Short task: Print every entry, word for word, and skip the images.

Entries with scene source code
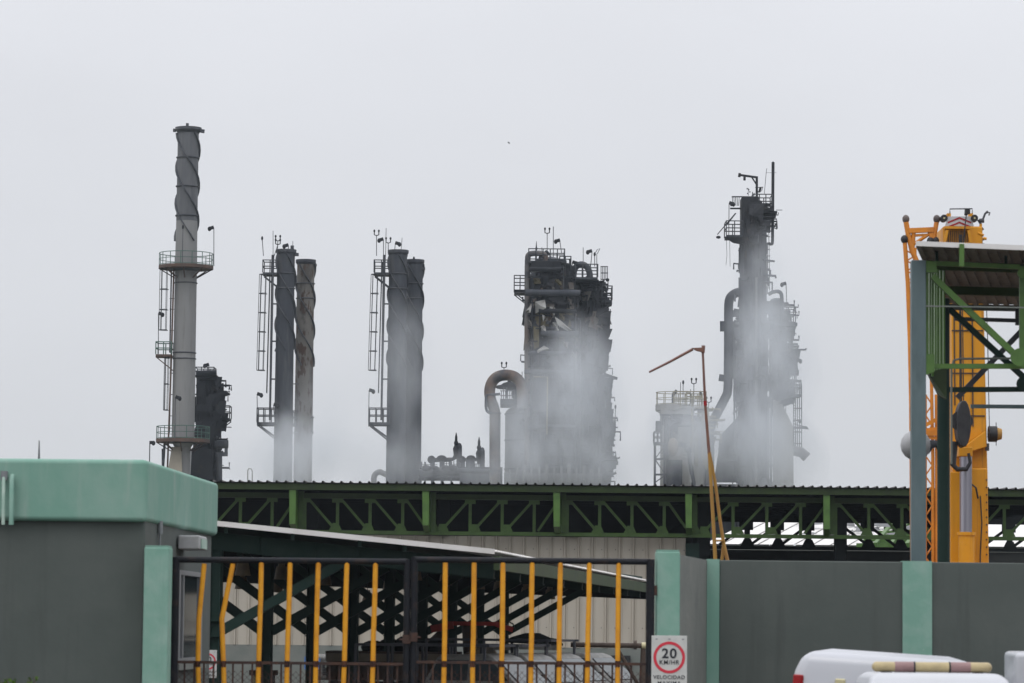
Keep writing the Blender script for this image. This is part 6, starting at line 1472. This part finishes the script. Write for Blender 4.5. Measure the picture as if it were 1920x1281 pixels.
tot = None; SM = (SY0 + SY1) / 2
for (u, v, ru, rv_, wt) in blobs:
    c = P(u, v, SM); rx, rz_ = ru * SM / F, rv_ * SM / F
    s1 = N('ShaderNodeVectorMath', operation='SUBTRACT'); s1.inputs[1].default_value = tuple(c); t.links.new(addv.outputs[0], s1.inputs[0])
    s2 = N('ShaderNodeVectorMath', operation='MULTIPLY'); s2.inputs[1].default_value = (1 / rx, 1 / 9.0, 1 / rz_); t.links.new(s1.outputs[0], s2.inputs[0])
    d = N('ShaderNodeVectorMath', operation='DOT_PRODUCT'); t.links.new(s2.outputs[0], d.inputs[0]); t.links.new(s2.outputs[0], d.inputs[1])
    f = Mth('MAXIMUM', Mth('SUBTRACT', 1.0, d.outputs['Value']), 0.0)
    tot = Mth('MULTIPLY_ADD', f, wt, tot if tot is not None else 0.0)
nn = N('ShaderNodeMapRange'); nn.inputs['From Min'].default_value = .36; nn.inputs['From Max'].default_value = .66; nn.inputs['To Min'].default_value = .10; nn.inputs['To Max'].default_value = 1.85
fz = N('ShaderNodeTexNoise'); fz.inputs['Scale'].default_value = 2.1; fz.inputs['Detail'].default_value = 6.0; fz.inputs['Roughness'].default_value = .6; t.links.new(mpw.outputs[0], fz.inputs['Vector']); t.links.new(fz.outputs['Fac'], nn.inputs['Value'])
dens = Mth('MULTIPLY', Mth('MULTIPLY', tot, nn.outputs[0]), .098)
pv = N('ShaderNodeVolumePrincipled'); pv.inputs['Color'].default_value = (.80, .83, .87, 1); pv.inputs['Anisotropy'].default_value = .1
t.links.new(dens, pv.inputs['Density']); ot = N('ShaderNodeOutputMaterial'); t.links.new(pv.outputs[0], ot.inputs['Volume'])
M['smoke'] = sm
xs0, xs1 = X(400, 800, SM), X(1560, 800, SM)
so_ = MB().box(xs0, xs1, SY0, SY1, 3.0, Z(1400, 420, SM)).build('smoke', 'smoke'); so_['kind'] = 'stuff'; so_['label'] = 'thin grey smoke drifting up round the burnt towers'; so_['category'] = 'smoke'
hz = bpy.data.materials.new('haze'); hz.use_nodes = True; t = hz.node_tree; t.nodes.clear()
pv = N('ShaderNodeVolumePrincipled'); pv.inputs['Color'].default_value = (.80, .90, 1.0, 1); pv.inputs['Density'].default_value = .00013; pv.inputs['Anisotropy'].default_value = .2
ot = N('ShaderNodeOutputMaterial'); t.links.new(pv.outputs[0], ot.inputs['Volume']); M['haze'] = hz
ho = MB().box(-1600, 1600, -120, 3100, -1.02, 62).build('haze', 'haze'); ho['kind'] = 'stuff'; ho['label'] = 'pale haze in the air over the whole yard'; ho['category'] = 'haze'
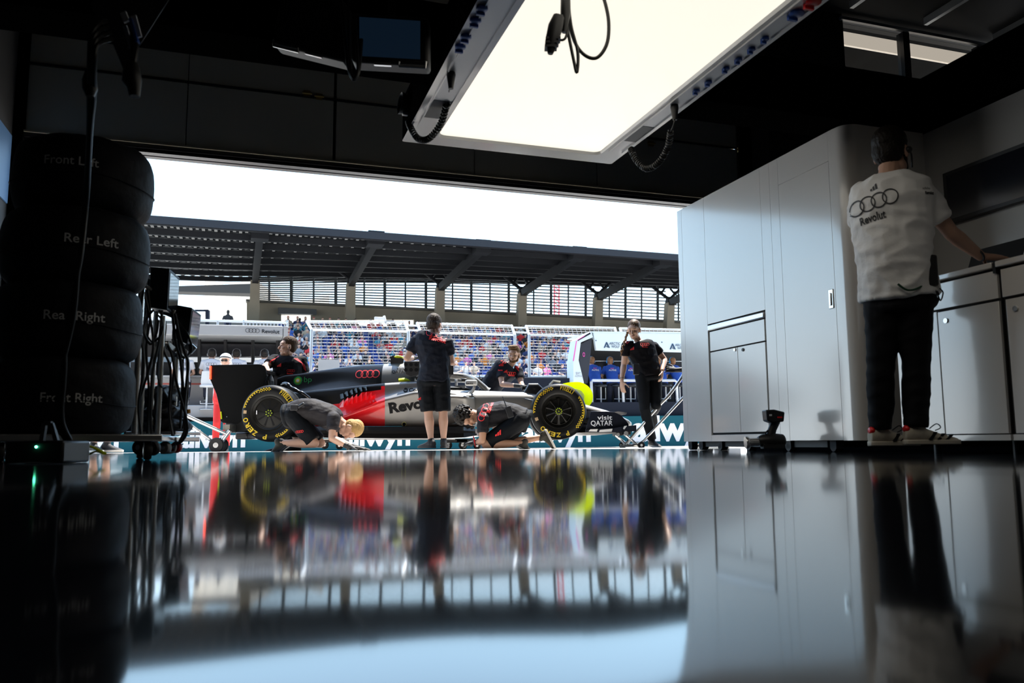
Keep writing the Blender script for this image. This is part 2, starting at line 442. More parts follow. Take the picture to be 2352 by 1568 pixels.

Exercise solution:
Keep writing the Blender script for this image. This is part 6, starting at line 1472. This part finishes the script. Write for Blender 4.5. Measure the picture as if it were 1920x1281 pixels.
tot = None; SM = (SY0 + SY1) / 2
for (u, v, ru, rv_, wt) in blobs:
    c = P(u, v, SM); rx, rz_ = ru * SM / F, rv_ * SM / F
    s1 = N('ShaderNodeVectorMath', operation='SUBTRACT'); s1.inputs[1].default_value = tuple(c); t.links.new(addv.outputs[0], s1.inputs[0])
    s2 = N('ShaderNodeVectorMath', operation='MULTIPLY'); s2.inputs[1].default_value = (1 / rx, 1 / 9.0, 1 / rz_); t.links.new(s1.outputs[0], s2.inputs[0])
    d = N('ShaderNodeVectorMath', operation='DOT_PRODUCT'); t.links.new(s2.outputs[0], d.inputs[0]); t.links.new(s2.outputs[0], d.inputs[1])
    f = Mth('MAXIMUM', Mth('SUBTRACT', 1.0, d.outputs['Value']), 0.0)
    tot = Mth('MULTIPLY_ADD', f, wt, tot if tot is not None else 0.0)
nn = N('ShaderNodeMapRange'); nn.inputs['From Min'].default_value = .36; nn.inputs['From Max'].default_value = .66; nn.inputs['To Min'].default_value = .10; nn.inputs['To Max'].default_value = 1.85
fz = N('ShaderNodeTexNoise'); fz.inputs['Scale'].default_value = 2.1; fz.inputs['Detail'].default_value = 6.0; fz.inputs['Roughness'].default_value = .6; t.links.new(mpw.outputs[0], fz.inputs['Vector']); t.links.new(fz.outputs['Fac'], nn.inputs['Value'])
dens = Mth('MULTIPLY', Mth('MULTIPLY', tot, nn.outputs[0]), .098)
pv = N('ShaderNodeVolumePrincipled'); pv.inputs['Color'].default_value = (.80, .83, .87, 1); pv.inputs['Anisotropy'].default_value = .1
t.links.new(dens, pv.inputs['Density']); ot = N('ShaderNodeOutputMaterial'); t.links.new(pv.outputs[0], ot.inputs['Volume'])
M['smoke'] = sm
xs0, xs1 = X(400, 800, SM), X(1560, 800, SM)
so_ = MB().box(xs0, xs1, SY0, SY1, 3.0, Z(1400, 420, SM)).build('smoke', 'smoke'); so_['kind'] = 'stuff'; so_['label'] = 'thin grey smoke drifting up round the burnt towers'; so_['category'] = 'smoke'
hz = bpy.data.materials.new('haze'); hz.use_nodes = True; t = hz.node_tree; t.nodes.clear()
pv = N('ShaderNodeVolumePrincipled'); pv.inputs['Color'].default_value = (.80, .90, 1.0, 1); pv.inputs['Density'].default_value = .00013; pv.inputs['Anisotropy'].default_value = .2
ot = N('ShaderNodeOutputMaterial'); t.links.new(pv.outputs[0], ot.inputs['Volume']); M['haze'] = hz
ho = MB().box(-1600, 1600, -120, 3100, -1.02, 62).build('haze', 'haze'); ho['kind'] = 'stuff'; ho['label'] = 'pale haze in the air over the whole yard'; ho['category'] = 'haze'
Keep writing the Blender script for this image. This is part 2, starting at line 442. More parts follow. Take the picture to be 2352 by 1568 pixels.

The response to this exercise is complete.